* Begin *

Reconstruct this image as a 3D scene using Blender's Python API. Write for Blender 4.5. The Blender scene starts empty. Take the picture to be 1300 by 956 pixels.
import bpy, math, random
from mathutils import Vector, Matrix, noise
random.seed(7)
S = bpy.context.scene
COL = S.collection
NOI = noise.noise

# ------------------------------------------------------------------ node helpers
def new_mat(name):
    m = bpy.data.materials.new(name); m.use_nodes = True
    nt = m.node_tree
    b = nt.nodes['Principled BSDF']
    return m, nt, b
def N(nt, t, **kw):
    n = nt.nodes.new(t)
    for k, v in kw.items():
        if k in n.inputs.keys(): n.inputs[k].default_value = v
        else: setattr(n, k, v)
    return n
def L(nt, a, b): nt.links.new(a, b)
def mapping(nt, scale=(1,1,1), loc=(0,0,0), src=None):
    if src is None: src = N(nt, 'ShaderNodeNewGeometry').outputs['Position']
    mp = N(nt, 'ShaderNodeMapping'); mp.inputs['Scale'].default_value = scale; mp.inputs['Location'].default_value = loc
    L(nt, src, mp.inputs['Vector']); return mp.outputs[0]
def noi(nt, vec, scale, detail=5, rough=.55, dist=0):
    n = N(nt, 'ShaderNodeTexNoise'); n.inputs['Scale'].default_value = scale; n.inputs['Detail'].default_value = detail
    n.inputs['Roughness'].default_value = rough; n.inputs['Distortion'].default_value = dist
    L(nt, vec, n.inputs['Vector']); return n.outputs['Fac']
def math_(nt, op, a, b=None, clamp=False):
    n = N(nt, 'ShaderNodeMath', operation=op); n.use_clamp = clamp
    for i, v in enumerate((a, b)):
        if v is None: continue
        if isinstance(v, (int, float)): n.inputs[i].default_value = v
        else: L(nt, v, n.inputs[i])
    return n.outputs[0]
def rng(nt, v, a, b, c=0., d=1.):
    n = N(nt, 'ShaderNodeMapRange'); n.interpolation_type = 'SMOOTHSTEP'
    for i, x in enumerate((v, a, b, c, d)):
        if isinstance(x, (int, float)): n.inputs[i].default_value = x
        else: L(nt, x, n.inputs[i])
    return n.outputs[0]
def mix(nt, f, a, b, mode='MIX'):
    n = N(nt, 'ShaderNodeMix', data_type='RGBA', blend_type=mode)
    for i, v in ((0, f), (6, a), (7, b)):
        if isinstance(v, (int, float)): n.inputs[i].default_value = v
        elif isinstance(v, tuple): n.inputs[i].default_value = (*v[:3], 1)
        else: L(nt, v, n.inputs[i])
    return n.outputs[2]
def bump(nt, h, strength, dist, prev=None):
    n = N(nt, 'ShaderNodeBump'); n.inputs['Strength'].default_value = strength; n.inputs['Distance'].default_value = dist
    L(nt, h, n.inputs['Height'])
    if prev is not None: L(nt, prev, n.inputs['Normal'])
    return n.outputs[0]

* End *

Quote the listing above from its first line to the line with "NOI = noise.noise", inclusive, and add nothing.

Complete response >>
Reconstruct this image as a 3D scene using Blender's Python API. Write for Blender 4.5. The Blender scene starts empty. Take the picture to be 1300 by 956 pixels.
import bpy, math, random
from mathutils import Vector, Matrix, noise
random.seed(7)
S = bpy.context.scene
COL = S.collection
NOI = noise.noise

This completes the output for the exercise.